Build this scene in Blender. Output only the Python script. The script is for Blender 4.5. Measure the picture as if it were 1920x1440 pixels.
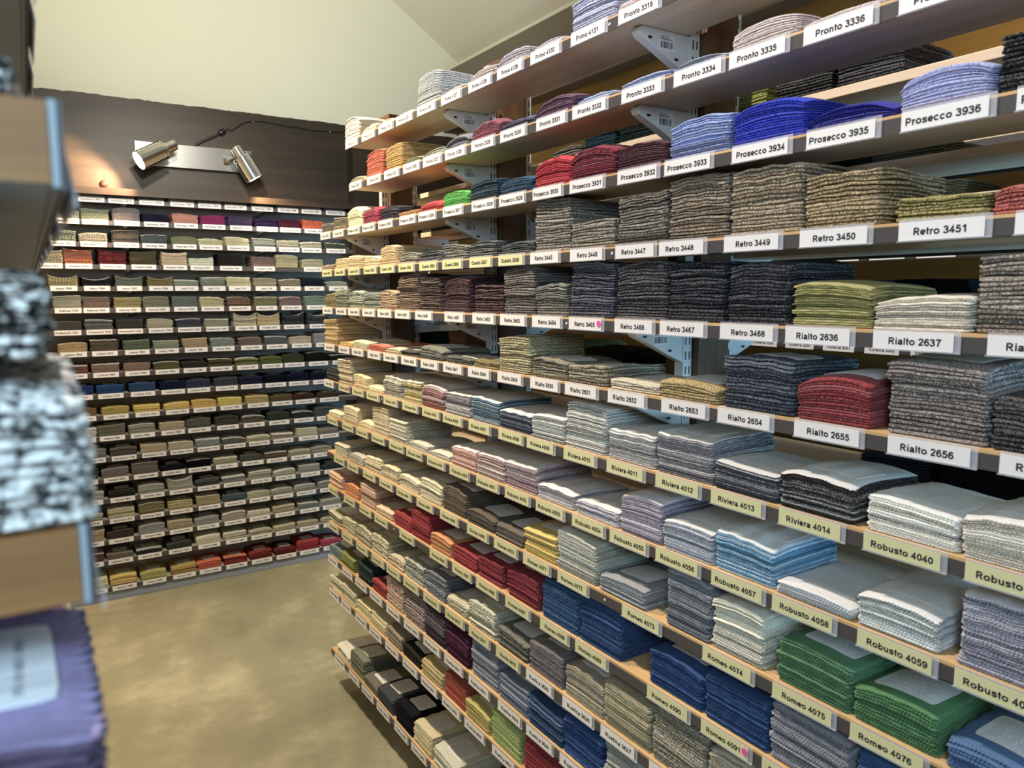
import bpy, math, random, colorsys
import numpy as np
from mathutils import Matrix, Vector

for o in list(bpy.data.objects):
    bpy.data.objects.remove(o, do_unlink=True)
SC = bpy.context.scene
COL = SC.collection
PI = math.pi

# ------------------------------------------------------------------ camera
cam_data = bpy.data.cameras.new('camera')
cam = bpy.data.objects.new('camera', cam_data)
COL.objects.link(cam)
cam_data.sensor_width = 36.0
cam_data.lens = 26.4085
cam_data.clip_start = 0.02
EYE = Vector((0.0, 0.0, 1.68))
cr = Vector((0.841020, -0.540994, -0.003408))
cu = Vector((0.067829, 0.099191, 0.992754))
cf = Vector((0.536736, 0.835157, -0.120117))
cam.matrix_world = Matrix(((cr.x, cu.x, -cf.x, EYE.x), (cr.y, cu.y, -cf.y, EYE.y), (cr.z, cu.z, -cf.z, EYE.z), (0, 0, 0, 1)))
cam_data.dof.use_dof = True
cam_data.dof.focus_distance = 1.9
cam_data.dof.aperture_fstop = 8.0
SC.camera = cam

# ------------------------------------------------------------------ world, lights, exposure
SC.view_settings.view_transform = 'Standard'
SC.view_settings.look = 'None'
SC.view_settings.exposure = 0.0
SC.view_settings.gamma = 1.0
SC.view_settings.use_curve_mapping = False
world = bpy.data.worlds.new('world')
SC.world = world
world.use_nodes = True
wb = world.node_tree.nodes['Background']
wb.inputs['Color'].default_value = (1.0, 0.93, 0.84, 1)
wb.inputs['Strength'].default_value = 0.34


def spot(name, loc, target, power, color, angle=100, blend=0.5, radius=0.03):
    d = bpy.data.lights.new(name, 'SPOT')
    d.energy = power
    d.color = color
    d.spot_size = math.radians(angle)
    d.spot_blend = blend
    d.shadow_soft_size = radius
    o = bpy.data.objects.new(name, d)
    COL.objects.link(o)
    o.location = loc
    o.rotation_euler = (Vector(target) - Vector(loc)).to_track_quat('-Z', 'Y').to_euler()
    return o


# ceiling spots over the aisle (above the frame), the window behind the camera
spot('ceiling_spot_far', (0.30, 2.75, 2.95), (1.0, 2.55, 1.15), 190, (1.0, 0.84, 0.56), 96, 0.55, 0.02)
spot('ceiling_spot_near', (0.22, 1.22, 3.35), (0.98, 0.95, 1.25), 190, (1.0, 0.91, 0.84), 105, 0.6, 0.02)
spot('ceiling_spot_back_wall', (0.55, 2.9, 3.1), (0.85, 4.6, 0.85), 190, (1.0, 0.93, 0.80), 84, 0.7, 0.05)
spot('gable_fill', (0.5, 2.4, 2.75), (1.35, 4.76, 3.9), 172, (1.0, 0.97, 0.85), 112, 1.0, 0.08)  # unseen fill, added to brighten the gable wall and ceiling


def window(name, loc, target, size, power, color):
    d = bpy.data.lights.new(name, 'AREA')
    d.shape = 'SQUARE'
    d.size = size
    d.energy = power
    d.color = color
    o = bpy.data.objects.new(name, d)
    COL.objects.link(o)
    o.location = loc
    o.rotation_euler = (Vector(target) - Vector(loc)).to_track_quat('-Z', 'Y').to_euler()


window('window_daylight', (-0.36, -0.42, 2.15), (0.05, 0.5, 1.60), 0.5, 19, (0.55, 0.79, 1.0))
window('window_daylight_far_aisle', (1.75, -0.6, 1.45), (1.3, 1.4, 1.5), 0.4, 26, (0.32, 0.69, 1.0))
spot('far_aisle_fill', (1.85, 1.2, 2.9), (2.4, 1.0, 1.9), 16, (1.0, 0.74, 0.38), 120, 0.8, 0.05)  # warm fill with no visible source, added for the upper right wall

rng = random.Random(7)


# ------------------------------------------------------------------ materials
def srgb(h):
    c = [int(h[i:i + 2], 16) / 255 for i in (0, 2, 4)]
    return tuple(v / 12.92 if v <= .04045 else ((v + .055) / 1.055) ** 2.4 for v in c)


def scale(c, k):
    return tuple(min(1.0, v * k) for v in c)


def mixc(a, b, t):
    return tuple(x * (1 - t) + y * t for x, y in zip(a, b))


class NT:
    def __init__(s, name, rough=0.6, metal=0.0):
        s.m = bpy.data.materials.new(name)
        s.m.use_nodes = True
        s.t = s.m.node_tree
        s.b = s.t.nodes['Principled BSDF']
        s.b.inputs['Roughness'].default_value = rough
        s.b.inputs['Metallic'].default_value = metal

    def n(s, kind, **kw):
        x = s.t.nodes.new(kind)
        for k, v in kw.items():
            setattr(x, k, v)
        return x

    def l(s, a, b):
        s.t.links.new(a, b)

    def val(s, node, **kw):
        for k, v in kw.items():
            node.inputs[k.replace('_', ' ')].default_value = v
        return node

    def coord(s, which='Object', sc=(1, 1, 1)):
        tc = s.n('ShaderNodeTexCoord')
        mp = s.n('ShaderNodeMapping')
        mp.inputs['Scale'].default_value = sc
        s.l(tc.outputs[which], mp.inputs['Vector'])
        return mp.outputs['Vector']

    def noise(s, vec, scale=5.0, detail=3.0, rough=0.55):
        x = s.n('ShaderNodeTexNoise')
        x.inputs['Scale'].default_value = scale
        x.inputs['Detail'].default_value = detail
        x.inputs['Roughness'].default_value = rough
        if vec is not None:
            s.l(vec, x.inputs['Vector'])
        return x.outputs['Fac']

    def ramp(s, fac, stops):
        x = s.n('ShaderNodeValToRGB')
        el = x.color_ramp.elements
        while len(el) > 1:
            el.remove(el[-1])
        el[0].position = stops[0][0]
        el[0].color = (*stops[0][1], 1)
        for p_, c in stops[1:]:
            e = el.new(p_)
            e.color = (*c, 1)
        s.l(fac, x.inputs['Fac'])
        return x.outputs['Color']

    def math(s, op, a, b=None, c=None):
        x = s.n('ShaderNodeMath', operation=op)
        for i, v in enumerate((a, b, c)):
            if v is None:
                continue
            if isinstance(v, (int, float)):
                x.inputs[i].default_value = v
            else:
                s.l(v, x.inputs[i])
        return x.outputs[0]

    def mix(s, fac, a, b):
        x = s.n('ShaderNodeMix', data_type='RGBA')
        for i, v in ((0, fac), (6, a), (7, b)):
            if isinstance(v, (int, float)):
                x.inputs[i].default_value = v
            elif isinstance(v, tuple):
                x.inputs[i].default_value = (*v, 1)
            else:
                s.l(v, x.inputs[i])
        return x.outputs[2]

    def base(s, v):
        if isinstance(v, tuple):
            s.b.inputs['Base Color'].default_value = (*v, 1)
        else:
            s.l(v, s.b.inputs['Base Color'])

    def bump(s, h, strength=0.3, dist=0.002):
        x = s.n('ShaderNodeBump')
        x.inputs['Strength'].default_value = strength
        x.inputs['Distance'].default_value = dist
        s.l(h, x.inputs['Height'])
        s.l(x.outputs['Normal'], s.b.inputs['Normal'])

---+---

**Required work**
Please write out all the data again word for word, but not the pictures.

**Task output**
Build this scene in Blender. Output only the Python script. The script is for Blender 4.5. Measure the picture as if it were 1920x1440 pixels.
import bpy, math, random, colorsys
import numpy as np
from mathutils import Matrix, Vector

for o in list(bpy.data.objects):
    bpy.data.objects.remove(o, do_unlink=True)
SC = bpy.context.scene
COL = SC.collection
PI = math.pi

# ------------------------------------------------------------------ camera
cam_data = bpy.data.cameras.new('camera')
cam = bpy.data.objects.new('camera', cam_data)
COL.objects.link(cam)
cam_data.sensor_width = 36.0
cam_data.lens = 26.4085
cam_data.clip_start = 0.02
EYE = Vector((0.0, 0.0, 1.68))
cr = Vector((0.841020, -0.540994, -0.003408))
cu = Vector((0.067829, 0.099191, 0.992754))
cf = Vector((0.536736, 0.835157, -0.120117))
cam.matrix_world = Matrix(((cr.x, cu.x, -cf.x, EYE.x), (cr.y, cu.y, -cf.y, EYE.y), (cr.z, cu.z, -cf.z, EYE.z), (0, 0, 0, 1)))
cam_data.dof.use_dof = True
cam_data.dof.focus_distance = 1.9
cam_data.dof.aperture_fstop = 8.0
SC.camera = cam

# ------------------------------------------------------------------ world, lights, exposure
SC.view_settings.view_transform = 'Standard'
SC.view_settings.look = 'None'
SC.view_settings.exposure = 0.0
SC.view_settings.gamma = 1.0
SC.view_settings.use_curve_mapping = False
world = bpy.data.worlds.new('world')
SC.world = world
world.use_nodes = True
wb = world.node_tree.nodes['Background']
wb.inputs['Color'].default_value = (1.0, 0.93, 0.84, 1)
wb.inputs['Strength'].default_value = 0.34


def spot(name, loc, target, power, color, angle=100, blend=0.5, radius=0.03):
    d = bpy.data.lights.new(name, 'SPOT')
    d.energy = power
    d.color = color
    d.spot_size = math.radians(angle)
    d.spot_blend = blend
    d.shadow_soft_size = radius
    o = bpy.data.objects.new(name, d)
    COL.objects.link(o)
    o.location = loc
    o.rotation_euler = (Vector(target) - Vector(loc)).to_track_quat('-Z', 'Y').to_euler()
    return o


# ceiling spots over the aisle (above the frame), the window behind the camera
spot('ceiling_spot_far', (0.30, 2.75, 2.95), (1.0, 2.55, 1.15), 190, (1.0, 0.84, 0.56), 96, 0.55, 0.02)
spot('ceiling_spot_near', (0.22, 1.22, 3.35), (0.98, 0.95, 1.25), 190, (1.0, 0.91, 0.84), 105, 0.6, 0.02)
spot('ceiling_spot_back_wall', (0.55, 2.9, 3.1), (0.85, 4.6, 0.85), 190, (1.0, 0.93, 0.80), 84, 0.7, 0.05)
spot('gable_fill', (0.5, 2.4, 2.75), (1.35, 4.76, 3.9), 172, (1.0, 0.97, 0.85), 112, 1.0, 0.08)  # unseen fill, added to brighten the gable wall and ceiling


def window(name, loc, target, size, power, color):
    d = bpy.data.lights.new(name, 'AREA')
    d.shape = 'SQUARE'
    d.size = size
    d.energy = power
    d.color = color
    o = bpy.data.objects.new(name, d)
    COL.objects.link(o)
    o.location = loc
    o.rotation_euler = (Vector(target) - Vector(loc)).to_track_quat('-Z', 'Y').to_euler()


window('window_daylight', (-0.36, -0.42, 2.15), (0.05, 0.5, 1.60), 0.5, 19, (0.55, 0.79, 1.0))
window('window_daylight_far_aisle', (1.75, -0.6, 1.45), (1.3, 1.4, 1.5), 0.4, 26, (0.32, 0.69, 1.0))
spot('far_aisle_fill', (1.85, 1.2, 2.9), (2.4, 1.0, 1.9), 16, (1.0, 0.74, 0.38), 120, 0.8, 0.05)  # warm fill with no visible source, added for the upper right wall

rng = random.Random(7)


# ------------------------------------------------------------------ materials
def srgb(h):
    c = [int(h[i:i + 2], 16) / 255 for i in (0, 2, 4)]
    return tuple(v / 12.92 if v <= .04045 else ((v + .055) / 1.055) ** 2.4 for v in c)


def scale(c, k):
    return tuple(min(1.0, v * k) for v in c)


def mixc(a, b, t):
    return tuple(x * (1 - t) + y * t for x, y in zip(a, b))


class NT:
    def __init__(s, name, rough=0.6, metal=0.0):
        s.m = bpy.data.materials.new(name)
        s.m.use_nodes = True
        s.t = s.m.node_tree
        s.b = s.t.nodes['Principled BSDF']
        s.b.inputs['Roughness'].default_value = rough
        s.b.inputs['Metallic'].default_value = metal

    def n(s, kind, **kw):
        x = s.t.nodes.new(kind)
        for k, v in kw.items():
            setattr(x, k, v)
        return x

    def l(s, a, b):
        s.t.links.new(a, b)

    def val(s, node, **kw):
        for k, v in kw.items():
            node.inputs[k.replace('_', ' ')].default_value = v
        return node

    def coord(s, which='Object', sc=(1, 1, 1)):
        tc = s.n('ShaderNodeTexCoord')
        mp = s.n('ShaderNodeMapping')
        mp.inputs['Scale'].default_value = sc
        s.l(tc.outputs[which], mp.inputs['Vector'])
        return mp.outputs['Vector']

    def noise(s, vec, scale=5.0, detail=3.0, rough=0.55):
        x = s.n('ShaderNodeTexNoise')
        x.inputs['Scale'].default_value = scale
        x.inputs['Detail'].default_value = detail
        x.inputs['Roughness'].default_value = rough
        if vec is not None:
            s.l(vec, x.inputs['Vector'])
        return x.outputs['Fac']

    def ramp(s, fac, stops):
        x = s.n('ShaderNodeValToRGB')
        el = x.color_ramp.elements
        while len(el) > 1:
            el.remove(el[-1])
        el[0].position = stops[0][0]
        el[0].color = (*stops[0][1], 1)
        for p_, c in stops[1:]:
            e = el.new(p_)
            e.color = (*c, 1)
        s.l(fac, x.inputs['Fac'])
        return x.outputs['Color']

    def math(s, op, a, b=None, c=None):
        x = s.n('ShaderNodeMath', operation=op)
        for i, v in enumerate((a, b, c)):
            if v is None:
                continue
            if isinstance(v, (int, float)):
                x.inputs[i].default_value = v
            else:
                s.l(v, x.inputs[i])
        return x.outputs[0]

    def mix(s, fac, a, b):
        x = s.n('ShaderNodeMix', data_type='RGBA')
        for i, v in ((0, fac), (6, a), (7, b)):
            if isinstance(v, (int, float)):
                x.inputs[i].default_value = v
            elif isinstance(v, tuple):
                x.inputs[i].default_value = (*v, 1)
            else:
                s.l(v, x.inputs[i])
        return x.outputs[2]

    def base(s, v):
        if isinstance(v, tuple):
            s.b.inputs['Base Color'].default_value = (*v, 1)
        else:
            s.l(v, s.b.inputs['Base Color'])

    def bump(s, h, strength=0.3, dist=0.002):
        x = s.n('ShaderNodeBump')
        x.inputs['Strength'].default_value = strength
        x.inputs['Distance'].default_value = dist
        s.l(h, x.inputs['Height'])
        s.l(x.outputs['Normal'], s.b.inputs['Normal'])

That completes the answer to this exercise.